Your instructions
Give only one thing: the number of lines that include the word "picture".
[begin Source material]
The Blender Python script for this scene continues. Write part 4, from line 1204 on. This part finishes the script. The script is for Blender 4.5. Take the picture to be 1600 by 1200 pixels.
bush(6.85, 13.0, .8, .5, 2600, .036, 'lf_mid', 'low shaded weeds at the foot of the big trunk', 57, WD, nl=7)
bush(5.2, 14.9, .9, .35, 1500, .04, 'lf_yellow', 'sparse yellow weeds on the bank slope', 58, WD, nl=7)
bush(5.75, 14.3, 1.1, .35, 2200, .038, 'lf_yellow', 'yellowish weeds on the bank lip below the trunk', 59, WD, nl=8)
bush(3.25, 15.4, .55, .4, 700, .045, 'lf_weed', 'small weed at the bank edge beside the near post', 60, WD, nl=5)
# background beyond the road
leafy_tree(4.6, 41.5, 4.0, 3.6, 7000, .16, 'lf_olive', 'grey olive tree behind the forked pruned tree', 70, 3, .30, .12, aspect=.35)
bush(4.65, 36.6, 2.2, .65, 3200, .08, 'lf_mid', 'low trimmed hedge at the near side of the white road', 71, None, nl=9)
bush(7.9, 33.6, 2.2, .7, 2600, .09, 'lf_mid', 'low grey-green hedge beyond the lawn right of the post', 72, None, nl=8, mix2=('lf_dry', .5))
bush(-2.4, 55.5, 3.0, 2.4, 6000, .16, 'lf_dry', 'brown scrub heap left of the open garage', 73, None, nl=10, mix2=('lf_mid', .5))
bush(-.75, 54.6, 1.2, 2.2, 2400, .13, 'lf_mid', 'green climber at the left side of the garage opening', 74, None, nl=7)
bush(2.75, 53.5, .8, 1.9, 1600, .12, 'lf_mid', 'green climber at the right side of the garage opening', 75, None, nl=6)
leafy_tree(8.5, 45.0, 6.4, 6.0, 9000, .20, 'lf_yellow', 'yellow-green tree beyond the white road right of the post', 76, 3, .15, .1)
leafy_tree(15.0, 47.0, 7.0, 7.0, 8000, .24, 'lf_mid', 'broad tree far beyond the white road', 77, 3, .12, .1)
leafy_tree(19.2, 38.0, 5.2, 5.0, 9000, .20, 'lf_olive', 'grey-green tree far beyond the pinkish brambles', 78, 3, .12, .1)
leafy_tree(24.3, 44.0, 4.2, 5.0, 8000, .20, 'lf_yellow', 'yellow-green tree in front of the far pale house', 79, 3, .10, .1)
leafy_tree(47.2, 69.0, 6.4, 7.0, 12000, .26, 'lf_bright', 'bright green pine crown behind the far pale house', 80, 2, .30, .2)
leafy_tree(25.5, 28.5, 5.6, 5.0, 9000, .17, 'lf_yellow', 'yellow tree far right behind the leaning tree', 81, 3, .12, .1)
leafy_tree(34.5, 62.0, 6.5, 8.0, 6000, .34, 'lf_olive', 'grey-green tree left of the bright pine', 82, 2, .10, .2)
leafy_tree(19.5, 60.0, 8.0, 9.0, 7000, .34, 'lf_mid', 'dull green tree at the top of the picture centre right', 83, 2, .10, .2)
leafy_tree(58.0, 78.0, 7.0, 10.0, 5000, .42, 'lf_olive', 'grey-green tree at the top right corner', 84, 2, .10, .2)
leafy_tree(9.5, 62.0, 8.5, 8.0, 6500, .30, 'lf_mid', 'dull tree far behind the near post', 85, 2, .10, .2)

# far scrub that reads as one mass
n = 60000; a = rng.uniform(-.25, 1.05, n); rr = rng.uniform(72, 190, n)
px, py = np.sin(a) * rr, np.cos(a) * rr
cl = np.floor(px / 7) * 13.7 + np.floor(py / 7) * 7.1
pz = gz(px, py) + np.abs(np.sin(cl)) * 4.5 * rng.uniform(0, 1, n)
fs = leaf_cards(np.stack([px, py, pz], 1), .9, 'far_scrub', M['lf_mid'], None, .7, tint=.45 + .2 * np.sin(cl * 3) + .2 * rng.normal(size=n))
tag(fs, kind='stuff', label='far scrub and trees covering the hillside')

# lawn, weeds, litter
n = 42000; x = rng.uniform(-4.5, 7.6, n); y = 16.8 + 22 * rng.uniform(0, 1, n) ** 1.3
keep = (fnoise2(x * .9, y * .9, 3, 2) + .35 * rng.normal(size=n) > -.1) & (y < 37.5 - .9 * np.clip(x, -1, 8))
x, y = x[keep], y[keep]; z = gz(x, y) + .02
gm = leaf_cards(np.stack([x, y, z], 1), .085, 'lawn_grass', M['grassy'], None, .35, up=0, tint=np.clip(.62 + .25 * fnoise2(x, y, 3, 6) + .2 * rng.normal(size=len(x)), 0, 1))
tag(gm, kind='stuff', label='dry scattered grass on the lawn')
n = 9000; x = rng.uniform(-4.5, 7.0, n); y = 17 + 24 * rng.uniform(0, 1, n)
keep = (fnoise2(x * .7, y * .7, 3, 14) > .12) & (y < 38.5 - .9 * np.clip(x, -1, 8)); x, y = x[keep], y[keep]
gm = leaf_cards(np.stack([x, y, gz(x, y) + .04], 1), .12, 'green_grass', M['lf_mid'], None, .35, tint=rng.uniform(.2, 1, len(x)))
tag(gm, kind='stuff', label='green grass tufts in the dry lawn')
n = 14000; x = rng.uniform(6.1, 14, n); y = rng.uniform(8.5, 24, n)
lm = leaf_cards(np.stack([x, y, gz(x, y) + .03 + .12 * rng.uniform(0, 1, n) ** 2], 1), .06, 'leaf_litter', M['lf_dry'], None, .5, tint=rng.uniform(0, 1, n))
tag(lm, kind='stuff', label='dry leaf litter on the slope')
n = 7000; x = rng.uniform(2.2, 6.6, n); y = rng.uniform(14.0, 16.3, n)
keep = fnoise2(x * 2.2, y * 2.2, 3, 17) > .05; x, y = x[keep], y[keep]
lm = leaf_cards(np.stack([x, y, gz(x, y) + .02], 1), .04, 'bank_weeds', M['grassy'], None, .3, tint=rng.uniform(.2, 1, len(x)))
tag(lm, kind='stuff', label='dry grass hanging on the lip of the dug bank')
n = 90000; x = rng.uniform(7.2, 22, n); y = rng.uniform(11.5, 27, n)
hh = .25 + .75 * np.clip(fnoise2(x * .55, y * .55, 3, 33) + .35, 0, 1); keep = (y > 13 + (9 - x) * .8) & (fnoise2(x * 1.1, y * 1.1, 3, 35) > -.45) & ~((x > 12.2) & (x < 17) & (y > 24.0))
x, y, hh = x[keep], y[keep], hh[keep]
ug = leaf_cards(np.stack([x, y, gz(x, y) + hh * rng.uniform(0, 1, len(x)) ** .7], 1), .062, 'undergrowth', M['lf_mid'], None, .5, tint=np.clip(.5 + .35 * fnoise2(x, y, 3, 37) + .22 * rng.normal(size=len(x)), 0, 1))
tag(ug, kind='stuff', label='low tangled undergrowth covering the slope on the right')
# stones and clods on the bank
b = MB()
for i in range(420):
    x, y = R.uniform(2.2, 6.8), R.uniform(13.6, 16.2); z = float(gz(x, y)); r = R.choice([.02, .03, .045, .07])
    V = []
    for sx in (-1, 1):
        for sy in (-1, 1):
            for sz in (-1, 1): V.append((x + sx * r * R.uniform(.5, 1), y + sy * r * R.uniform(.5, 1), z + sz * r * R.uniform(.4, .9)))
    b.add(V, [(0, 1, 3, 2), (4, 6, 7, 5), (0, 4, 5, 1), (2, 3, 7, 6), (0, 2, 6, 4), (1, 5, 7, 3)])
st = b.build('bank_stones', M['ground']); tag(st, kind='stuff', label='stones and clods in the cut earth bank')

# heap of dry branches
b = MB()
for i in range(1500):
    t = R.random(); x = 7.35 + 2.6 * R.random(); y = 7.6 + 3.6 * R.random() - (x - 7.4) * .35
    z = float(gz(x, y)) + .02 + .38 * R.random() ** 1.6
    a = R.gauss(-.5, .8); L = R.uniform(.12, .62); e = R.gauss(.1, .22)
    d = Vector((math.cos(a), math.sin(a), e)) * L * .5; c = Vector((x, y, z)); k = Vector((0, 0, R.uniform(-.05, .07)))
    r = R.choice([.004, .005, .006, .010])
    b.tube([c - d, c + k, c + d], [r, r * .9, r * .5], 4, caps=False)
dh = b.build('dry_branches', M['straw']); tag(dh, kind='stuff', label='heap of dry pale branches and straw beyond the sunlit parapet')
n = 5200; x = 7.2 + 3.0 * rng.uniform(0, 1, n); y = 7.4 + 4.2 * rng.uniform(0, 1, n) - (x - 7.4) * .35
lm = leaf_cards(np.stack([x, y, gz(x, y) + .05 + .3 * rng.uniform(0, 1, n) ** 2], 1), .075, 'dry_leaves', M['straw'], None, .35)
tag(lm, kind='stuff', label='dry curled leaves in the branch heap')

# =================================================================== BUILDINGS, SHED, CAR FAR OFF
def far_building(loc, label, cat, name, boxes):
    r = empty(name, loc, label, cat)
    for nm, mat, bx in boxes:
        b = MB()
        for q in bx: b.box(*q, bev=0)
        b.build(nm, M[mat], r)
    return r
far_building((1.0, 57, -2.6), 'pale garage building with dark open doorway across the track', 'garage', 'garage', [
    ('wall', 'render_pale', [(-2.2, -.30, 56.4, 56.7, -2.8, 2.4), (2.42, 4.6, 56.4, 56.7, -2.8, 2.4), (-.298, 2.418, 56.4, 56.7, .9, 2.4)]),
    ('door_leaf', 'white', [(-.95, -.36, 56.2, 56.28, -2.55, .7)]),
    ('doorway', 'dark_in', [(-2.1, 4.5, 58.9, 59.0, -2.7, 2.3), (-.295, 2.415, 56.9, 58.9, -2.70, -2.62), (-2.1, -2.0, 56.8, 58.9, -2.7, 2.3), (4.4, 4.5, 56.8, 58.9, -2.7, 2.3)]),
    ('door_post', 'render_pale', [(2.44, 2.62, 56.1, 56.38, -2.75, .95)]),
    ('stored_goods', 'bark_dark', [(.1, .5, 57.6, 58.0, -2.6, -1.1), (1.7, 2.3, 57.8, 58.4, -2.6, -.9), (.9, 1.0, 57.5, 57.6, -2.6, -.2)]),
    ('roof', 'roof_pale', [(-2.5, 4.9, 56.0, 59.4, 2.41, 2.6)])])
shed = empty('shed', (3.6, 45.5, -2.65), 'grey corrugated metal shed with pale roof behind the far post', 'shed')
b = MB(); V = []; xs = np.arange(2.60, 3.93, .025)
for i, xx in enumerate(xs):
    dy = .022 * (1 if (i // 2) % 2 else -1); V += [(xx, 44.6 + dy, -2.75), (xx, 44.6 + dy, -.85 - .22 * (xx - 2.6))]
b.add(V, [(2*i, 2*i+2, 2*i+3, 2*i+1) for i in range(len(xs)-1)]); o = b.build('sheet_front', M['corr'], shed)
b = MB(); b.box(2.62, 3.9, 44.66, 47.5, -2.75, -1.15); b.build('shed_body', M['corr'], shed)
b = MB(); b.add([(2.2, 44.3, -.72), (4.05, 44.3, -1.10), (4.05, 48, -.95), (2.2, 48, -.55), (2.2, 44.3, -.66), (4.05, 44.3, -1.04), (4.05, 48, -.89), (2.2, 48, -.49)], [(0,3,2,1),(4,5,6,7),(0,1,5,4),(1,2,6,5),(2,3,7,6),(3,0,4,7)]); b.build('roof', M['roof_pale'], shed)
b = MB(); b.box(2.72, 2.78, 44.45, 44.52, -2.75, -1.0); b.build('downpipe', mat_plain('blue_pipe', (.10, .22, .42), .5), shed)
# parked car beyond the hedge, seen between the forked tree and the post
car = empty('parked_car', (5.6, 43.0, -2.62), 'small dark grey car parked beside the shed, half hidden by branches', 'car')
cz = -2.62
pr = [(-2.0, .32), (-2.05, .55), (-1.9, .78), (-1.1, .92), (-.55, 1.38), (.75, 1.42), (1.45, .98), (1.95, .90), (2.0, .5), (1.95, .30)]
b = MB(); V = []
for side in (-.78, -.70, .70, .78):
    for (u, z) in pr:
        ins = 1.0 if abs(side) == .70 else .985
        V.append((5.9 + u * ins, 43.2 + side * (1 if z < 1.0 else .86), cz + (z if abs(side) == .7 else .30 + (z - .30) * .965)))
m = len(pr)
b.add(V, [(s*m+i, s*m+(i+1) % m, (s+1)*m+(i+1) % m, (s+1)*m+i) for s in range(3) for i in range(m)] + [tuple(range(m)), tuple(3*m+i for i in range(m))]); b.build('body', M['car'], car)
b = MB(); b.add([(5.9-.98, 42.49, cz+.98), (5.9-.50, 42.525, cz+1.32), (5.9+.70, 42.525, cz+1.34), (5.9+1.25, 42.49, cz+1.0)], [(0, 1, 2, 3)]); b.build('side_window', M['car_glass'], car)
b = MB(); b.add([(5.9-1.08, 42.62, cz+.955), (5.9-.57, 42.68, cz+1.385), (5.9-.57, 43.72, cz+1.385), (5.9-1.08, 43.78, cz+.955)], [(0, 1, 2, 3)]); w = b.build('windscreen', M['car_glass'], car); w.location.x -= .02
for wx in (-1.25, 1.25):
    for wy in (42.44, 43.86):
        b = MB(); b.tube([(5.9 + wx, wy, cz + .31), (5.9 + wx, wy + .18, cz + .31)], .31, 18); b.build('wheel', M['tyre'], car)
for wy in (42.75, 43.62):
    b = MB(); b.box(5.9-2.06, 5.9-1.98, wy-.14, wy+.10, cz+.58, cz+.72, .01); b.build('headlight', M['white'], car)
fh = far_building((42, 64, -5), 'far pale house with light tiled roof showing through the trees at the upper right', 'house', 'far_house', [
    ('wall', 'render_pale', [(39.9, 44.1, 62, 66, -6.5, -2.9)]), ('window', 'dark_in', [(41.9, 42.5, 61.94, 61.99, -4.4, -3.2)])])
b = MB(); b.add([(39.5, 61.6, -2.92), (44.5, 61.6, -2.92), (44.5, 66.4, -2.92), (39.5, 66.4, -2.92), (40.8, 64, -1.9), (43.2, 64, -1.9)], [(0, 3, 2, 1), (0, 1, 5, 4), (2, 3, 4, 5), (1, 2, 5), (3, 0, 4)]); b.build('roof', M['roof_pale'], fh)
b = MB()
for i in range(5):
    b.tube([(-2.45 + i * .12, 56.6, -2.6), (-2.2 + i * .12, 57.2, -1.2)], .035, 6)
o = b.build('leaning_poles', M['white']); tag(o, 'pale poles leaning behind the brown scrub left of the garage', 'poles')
[end Source material]
Final answer
2